Uzun konuşmadan kısa notlar
Ali Yaşar Sarıbay, 2011'de Şenay Yıldız'a anlatmış.. Askerî vesayetin tartışıldığı günler.. Hey gidi günler.* Bizim toplumumuzda demokrasi çok biçimsel algılanıyor. Özellikle hukuk...
Ali Yaşar Sarıbay, 2011'de Şenay Yıldız'a anlatmış.. Askerî vesayetin tartışıldığı günler.. Hey gidi günler.
* Bizim toplumumuzda demokrasi çok biçimsel algılanıyor. Özellikle hukuk açısından bu böyle. Mesela anayasanın efsaneleştirildiği kanaatindeyim, bir mit hâline geldi. Bir anayasa demokrasinin bütün sorunlarını çözermiş gibi bir izlenim var. Ben tersini düşünüyorum. Bir toplumda iyi bir demokratik kültür yaygın ve olgun şekilde varsa, o toplumda iyi bir anayasa olur. Sadece güzel bir metin çıkarmakla, anayasaya sorunlu meselelerle ilgili reçeteler şeyler koymakla işin içinden çıkılacağını zannetmiyorum. Ama toplumda böyle bir beklenti yaşatıldı. Bence anayasa bir sonuç, başlangıç değil. Bundan daha önce demokratik zihniyetin ve kültürün malul olduğu şeyler üzerinde durulması lazım.

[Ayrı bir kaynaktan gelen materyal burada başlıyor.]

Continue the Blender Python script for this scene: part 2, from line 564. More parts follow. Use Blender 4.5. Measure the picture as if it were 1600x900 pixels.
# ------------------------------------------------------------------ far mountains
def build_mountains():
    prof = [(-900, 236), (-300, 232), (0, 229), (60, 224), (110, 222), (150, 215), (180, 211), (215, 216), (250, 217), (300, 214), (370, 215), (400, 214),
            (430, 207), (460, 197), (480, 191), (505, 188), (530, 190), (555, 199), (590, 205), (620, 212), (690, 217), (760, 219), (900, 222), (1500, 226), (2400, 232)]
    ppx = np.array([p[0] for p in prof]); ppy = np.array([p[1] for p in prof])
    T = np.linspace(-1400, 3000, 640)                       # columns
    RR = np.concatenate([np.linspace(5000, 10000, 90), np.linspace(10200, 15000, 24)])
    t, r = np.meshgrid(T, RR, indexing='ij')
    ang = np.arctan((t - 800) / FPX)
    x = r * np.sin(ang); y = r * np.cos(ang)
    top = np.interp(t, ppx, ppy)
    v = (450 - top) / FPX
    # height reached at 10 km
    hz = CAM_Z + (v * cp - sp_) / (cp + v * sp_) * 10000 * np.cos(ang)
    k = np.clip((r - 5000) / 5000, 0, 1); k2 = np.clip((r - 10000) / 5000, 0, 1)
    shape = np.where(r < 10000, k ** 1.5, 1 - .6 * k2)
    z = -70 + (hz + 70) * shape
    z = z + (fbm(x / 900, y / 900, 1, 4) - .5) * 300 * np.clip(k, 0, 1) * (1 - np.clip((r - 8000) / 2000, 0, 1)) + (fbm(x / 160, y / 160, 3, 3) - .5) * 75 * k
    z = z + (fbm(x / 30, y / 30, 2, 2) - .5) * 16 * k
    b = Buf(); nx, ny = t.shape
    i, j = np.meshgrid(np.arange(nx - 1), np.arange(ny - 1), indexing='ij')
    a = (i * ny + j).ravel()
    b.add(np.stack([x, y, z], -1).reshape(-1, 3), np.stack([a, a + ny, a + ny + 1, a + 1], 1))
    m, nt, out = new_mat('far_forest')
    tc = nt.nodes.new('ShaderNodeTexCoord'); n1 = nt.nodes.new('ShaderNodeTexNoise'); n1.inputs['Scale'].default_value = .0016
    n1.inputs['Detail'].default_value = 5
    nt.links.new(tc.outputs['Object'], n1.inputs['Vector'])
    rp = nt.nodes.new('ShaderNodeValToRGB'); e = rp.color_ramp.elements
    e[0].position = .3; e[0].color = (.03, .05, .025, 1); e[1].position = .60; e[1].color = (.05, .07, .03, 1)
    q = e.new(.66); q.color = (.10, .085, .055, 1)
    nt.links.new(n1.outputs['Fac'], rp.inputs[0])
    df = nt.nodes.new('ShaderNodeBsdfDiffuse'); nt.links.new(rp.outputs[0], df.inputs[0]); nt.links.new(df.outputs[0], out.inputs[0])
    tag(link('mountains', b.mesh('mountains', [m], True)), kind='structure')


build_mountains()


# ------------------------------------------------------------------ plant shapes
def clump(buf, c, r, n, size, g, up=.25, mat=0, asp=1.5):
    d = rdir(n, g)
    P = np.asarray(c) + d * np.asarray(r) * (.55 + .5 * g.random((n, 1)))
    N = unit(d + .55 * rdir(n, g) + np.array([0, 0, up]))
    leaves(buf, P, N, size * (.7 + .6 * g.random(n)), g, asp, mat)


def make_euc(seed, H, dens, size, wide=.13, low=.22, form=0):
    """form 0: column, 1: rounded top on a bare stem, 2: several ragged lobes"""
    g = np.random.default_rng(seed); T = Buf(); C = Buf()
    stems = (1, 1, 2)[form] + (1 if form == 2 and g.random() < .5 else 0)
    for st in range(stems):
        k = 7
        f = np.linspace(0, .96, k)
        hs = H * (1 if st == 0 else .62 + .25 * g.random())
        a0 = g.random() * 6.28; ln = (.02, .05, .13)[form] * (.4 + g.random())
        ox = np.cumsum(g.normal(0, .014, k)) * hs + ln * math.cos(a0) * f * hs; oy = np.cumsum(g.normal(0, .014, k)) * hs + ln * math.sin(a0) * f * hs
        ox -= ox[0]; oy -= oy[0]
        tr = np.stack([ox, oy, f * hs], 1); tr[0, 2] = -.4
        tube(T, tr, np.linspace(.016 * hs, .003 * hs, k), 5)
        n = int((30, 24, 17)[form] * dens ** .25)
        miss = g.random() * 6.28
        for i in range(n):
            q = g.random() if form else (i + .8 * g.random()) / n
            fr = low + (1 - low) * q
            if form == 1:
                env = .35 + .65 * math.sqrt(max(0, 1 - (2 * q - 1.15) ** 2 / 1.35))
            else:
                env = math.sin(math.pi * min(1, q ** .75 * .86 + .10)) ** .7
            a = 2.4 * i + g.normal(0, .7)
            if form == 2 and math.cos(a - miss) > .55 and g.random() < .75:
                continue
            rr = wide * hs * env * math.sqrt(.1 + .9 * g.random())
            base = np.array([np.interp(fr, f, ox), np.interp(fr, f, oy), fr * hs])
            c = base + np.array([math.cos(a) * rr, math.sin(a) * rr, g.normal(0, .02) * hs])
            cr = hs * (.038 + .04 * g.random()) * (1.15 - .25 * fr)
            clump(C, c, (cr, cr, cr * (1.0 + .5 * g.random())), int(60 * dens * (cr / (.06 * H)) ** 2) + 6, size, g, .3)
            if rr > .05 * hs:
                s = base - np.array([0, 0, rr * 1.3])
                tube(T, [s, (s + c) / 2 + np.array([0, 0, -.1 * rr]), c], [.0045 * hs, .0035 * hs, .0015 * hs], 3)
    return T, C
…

* Yani mesela birbirimize karşı toleransımız ne kadar? Bunu başaramıyoruz. Medeni üslup bütün partilerde eksik! En ufak bir tartışma kavgaya ve hakarete dönüşüyor. Bu durum demokrasi kültürünün eksik olduğunun işareti. Çünkü bunu yapan insanlar sıradan insanlar değil, çeşitli mevkileri işgal eden insanlar. Konuşulan dile baktığımda demokrat insanların konuştuğu izlenimini alamıyorum.
* Biz buraya tebaa kültüründen geliyoruz. Tabi olmayı bir davranış kalıbı olarak benimsemiş bir kültürü aşmak, kırmak çok kolay değil.
Nasıl dönüştürebiliriz bunu?
* Bu bir kere şeffaflığı ve sorgulamayı beraber getirir. Yani 'kol kırılır, yen içinde kalır', 'memleketin durumunu düşünelim, erteleyelim' şeklindeki zihniyetler biriktirir bunları. Bir kere gördüğünüz bütün aykırılıkları, kötülükleri dile getirme gibi bir vicdanın gelişmesi lazım insanlarda.
* Biz iktidarı 'devletin bütünlüğünü ele geçiren bir olgu' olarak algılıyoruz. Seçimle gelmiş ve sonunda geçici ve gidici olan iktidar sürecini, tamamen bütünü dönüştürmeye yönelik bir süreç olarak algılıyoruz.
* İktidar olmak, her şeyi kontrol etmek izlenimini, hissiyatını uyandırıyor insanlarda. Bu da demokrasinin ilkeleriyle çelişiyor. Bunu aşmak zor. Çünkü iktidar para gibidir; iktidar beraberinde iktidarı getiriyor.